Khalid mendesak Pemerintah Aceh di bawah kepemimpinan Gubernur Aceh Muzakir Manaf (Mualem) dan Wakil Gubernur Fadhlullah TM (Dek Fadh) untuk segera membangun refinery sawit.
“Daerah lain bisa, kenapa Aceh tidak? Namun, perlu studi kelayakan komprehensif agar investasi tidak sia-sia,” ujarnya.
Menurutnya, pengolahan CPO menjadi produk turunan seperti minyak goreng, margarin, biodiesel, hingga kosmetik dapat meningkatkan nilai tambah ekonomi. Jika refinery belum memungkinkan, setidaknya ekspor CPO harus dialihkan ke pelabuhan lokal.

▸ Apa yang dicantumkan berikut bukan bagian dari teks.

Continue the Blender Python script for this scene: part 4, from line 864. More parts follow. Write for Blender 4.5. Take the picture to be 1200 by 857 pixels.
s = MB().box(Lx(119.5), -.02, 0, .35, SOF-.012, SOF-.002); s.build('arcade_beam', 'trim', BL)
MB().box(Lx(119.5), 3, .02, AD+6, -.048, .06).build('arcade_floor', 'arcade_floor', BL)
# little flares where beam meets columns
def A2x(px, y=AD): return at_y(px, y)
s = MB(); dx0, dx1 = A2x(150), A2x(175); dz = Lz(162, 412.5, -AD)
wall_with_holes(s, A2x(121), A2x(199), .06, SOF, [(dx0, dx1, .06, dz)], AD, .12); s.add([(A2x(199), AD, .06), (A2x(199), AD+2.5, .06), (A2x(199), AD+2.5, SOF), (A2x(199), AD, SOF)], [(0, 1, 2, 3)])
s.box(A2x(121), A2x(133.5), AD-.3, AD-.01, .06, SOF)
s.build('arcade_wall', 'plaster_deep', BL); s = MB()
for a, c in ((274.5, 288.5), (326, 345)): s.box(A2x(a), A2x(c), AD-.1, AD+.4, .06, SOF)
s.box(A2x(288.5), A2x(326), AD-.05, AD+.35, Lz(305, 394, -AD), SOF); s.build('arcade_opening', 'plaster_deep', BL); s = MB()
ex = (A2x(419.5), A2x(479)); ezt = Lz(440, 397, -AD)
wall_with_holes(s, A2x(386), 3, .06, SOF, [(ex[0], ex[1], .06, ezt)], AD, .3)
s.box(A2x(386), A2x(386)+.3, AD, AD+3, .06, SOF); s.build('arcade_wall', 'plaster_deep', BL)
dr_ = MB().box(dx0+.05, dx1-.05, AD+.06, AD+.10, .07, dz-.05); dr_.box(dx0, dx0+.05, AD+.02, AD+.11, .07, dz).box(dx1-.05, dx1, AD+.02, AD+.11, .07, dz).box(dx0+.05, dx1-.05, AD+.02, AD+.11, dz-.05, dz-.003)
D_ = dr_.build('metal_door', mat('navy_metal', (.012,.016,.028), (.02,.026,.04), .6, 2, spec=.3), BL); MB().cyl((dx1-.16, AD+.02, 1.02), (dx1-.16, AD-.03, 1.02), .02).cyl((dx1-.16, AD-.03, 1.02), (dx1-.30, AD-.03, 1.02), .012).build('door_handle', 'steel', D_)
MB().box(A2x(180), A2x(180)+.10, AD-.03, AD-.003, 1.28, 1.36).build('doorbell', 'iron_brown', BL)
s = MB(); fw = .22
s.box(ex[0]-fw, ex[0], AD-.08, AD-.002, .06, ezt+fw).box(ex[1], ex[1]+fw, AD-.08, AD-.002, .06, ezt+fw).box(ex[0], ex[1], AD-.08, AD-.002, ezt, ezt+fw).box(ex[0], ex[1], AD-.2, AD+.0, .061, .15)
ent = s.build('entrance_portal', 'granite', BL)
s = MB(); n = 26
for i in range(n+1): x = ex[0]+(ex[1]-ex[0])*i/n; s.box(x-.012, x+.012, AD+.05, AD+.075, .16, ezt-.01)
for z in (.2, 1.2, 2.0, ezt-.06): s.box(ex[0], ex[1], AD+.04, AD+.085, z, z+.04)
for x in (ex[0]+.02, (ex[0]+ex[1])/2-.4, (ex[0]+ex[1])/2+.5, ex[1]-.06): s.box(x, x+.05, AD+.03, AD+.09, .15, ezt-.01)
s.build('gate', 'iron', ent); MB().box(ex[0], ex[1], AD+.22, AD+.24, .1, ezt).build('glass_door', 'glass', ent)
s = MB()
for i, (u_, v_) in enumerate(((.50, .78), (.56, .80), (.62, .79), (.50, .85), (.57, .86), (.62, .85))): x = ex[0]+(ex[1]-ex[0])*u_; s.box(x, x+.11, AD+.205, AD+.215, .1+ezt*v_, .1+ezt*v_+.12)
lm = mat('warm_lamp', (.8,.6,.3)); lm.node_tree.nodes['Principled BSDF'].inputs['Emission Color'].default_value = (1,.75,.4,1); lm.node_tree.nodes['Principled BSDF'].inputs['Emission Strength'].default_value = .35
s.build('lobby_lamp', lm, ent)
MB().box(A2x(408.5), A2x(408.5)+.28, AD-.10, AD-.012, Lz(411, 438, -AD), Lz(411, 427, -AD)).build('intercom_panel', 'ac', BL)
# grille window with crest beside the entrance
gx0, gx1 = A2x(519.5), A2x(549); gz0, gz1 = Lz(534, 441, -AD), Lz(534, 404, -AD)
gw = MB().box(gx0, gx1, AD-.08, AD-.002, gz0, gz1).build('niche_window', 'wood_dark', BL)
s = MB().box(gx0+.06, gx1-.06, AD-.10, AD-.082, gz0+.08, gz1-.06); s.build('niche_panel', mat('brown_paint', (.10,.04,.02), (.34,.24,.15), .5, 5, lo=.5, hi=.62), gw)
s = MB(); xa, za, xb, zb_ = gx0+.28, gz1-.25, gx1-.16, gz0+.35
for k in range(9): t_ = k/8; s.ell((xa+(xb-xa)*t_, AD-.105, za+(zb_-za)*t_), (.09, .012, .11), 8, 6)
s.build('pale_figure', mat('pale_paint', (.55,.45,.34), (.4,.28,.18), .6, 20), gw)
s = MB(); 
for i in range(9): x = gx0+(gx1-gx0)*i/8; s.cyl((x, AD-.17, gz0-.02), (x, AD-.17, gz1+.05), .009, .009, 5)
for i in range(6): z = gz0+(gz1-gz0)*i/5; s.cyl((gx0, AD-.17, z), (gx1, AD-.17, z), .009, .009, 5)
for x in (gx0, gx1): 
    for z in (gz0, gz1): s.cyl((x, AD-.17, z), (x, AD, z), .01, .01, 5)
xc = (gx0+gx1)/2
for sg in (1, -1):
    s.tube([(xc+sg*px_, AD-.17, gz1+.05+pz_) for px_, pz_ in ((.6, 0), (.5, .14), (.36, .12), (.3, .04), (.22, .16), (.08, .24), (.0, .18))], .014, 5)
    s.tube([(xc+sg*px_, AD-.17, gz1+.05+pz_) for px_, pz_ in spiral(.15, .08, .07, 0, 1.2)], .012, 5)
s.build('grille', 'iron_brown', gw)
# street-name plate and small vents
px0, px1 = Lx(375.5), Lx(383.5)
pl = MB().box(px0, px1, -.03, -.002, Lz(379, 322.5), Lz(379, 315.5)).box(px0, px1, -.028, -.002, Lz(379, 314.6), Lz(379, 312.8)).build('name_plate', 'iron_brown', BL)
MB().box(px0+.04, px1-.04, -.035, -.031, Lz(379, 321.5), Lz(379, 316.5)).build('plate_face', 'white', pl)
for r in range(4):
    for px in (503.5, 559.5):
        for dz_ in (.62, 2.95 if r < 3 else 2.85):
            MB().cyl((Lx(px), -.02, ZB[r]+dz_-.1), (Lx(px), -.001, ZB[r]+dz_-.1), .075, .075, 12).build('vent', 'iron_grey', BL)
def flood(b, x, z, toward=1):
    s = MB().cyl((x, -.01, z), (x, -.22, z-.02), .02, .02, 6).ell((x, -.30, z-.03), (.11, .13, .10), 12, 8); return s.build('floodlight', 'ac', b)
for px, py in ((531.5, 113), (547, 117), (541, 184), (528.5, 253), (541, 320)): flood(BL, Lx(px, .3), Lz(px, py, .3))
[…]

“Pemerintah harus proaktif. Kita punya pelabuhan, kenapa tidak dimaksimalkan?” tegasnya.
Di sisi lain, penggunaan pelabuhan lokal dinilai mampu menekan biaya logistik. Safuadi, Kepala Kanwil DJBC Aceh, menyebut pengiriman CPO via Belawan memicu ongkos angkut tinggi, sehingga harga tandan buah segar (TBS) sawit di Aceh ikut terdampak.
“Jika CPO diekspor langsung dari sini, biaya transportasi berkurang. Petani bisa menikmati kenaikan harga TBS,” jelas Safuadi.
Sejumlah pengamat ekonomi menyatakan, pembangunan refinery sawit di Aceh bukan hanya urusan investasi, tetapi juga keberpihakan pada petani. Saat ini, 60% perkebunan sawit Aceh dikelola rakyat, namun minim akses pengolahan lanjutan.
“Ini momentum bagi Aceh untuk mengubah CPO dari komoditas mentah menjadi industri strategis,” pungkas Khalid.